I do think it's safe to say that I can finally put some of the things I blamed myself for to rest. A lot of the trauma's still been stuck to me like glue, in some ways. Ways I was never truly understanding of before. Seeing a lot of those old posts..was really eye opening. I've always been who I said I was. I didn't know why I ever questioned that. I didn't know why I blamed myself for things that weren't my fault. It was more deeply rooted than I ever imagined. It was bittersweet to take a trip down memory lane.. to relive those awful moments and feel the same physical ailments I felt then. I still remember that. I didn't know I remembered that as much as I did until I saw it again. But I'm glad I did it. It's only further proved that I wasn't the problem. Aside from me telling myself, how can someone who constantly tells themself they must be the issue, actually have it be so? These people don't even question their motives, or their antics.. they just do it. They feel no shame. They throw the blame on others, and project their insecurities onto them.

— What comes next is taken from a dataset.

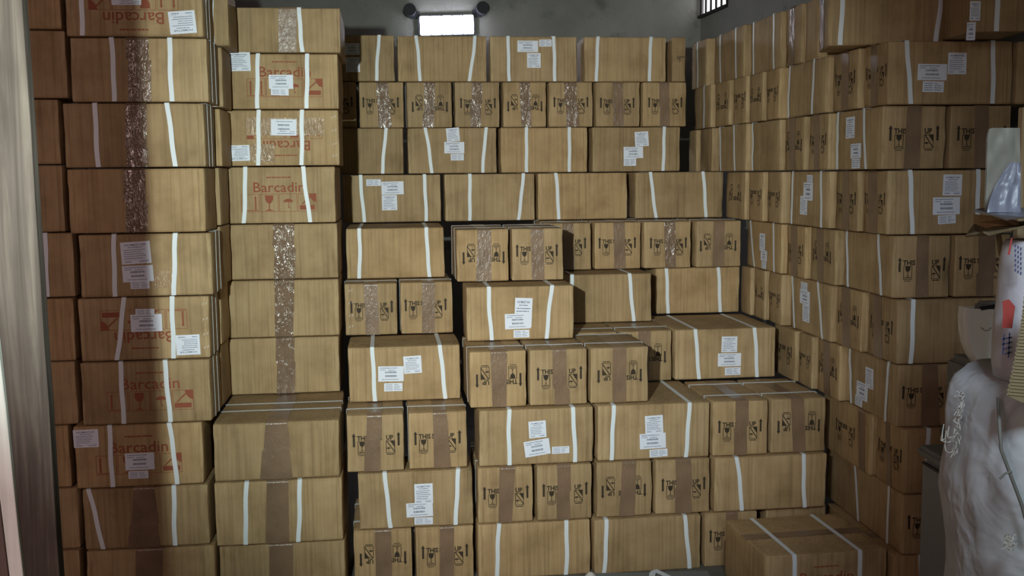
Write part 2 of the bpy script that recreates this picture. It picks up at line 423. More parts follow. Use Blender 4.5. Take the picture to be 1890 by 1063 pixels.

I honestly had to stop and ask myself: "How did I live through all of this?" My trauma never made me stronger; I did. I bounced back each and every time. I don't know how I'm still here, but I'm thankful. I've always had a strong will to live for some reason, and it's carried me through life and continues to do so. I didn't think I would live a day past 18, if I even got to that point. I'm 32 now. Life is still hard, but it's "livable" in a sense. I've been the "parent" friend to many because I was forced to "grow up" too early, but I love and connect deeply. I was still teaching myself things I should have been taught as a child, up until I actually matured at 19. And while some may have chosen to take advantage of my kindness and understanding, there are still people who appreciate it, and express that not just through their words, but also their actions. I am thankful for that.
..Since losing my father, in 2014, I've been very compassionate and understanding of people (I suppose I was before, also), and it helped open my eyes to those who did nothing but take advantage of me. I always believed I was kind and understanding to a fault. That event was one of the worst of my life. It made my life even darker than it already had been, and I didn't think I would be able to come out of it. I honestly expected to end it there. There's a lot I haven't said, obviously. I know a lot of my entries were about how much he annoyed me, which.. fair, I was living with him; and this was like my diary, almost. I never hated him and I'm sure it didn't look like I did, just that I needed an escape. In fact, I cared so much that everything he was doing with his life stressed me out and I made it my own problem as well without realizing it. I feel other peoples' emotions just as deeply as my own and I sometimes don't know what to do with that energy.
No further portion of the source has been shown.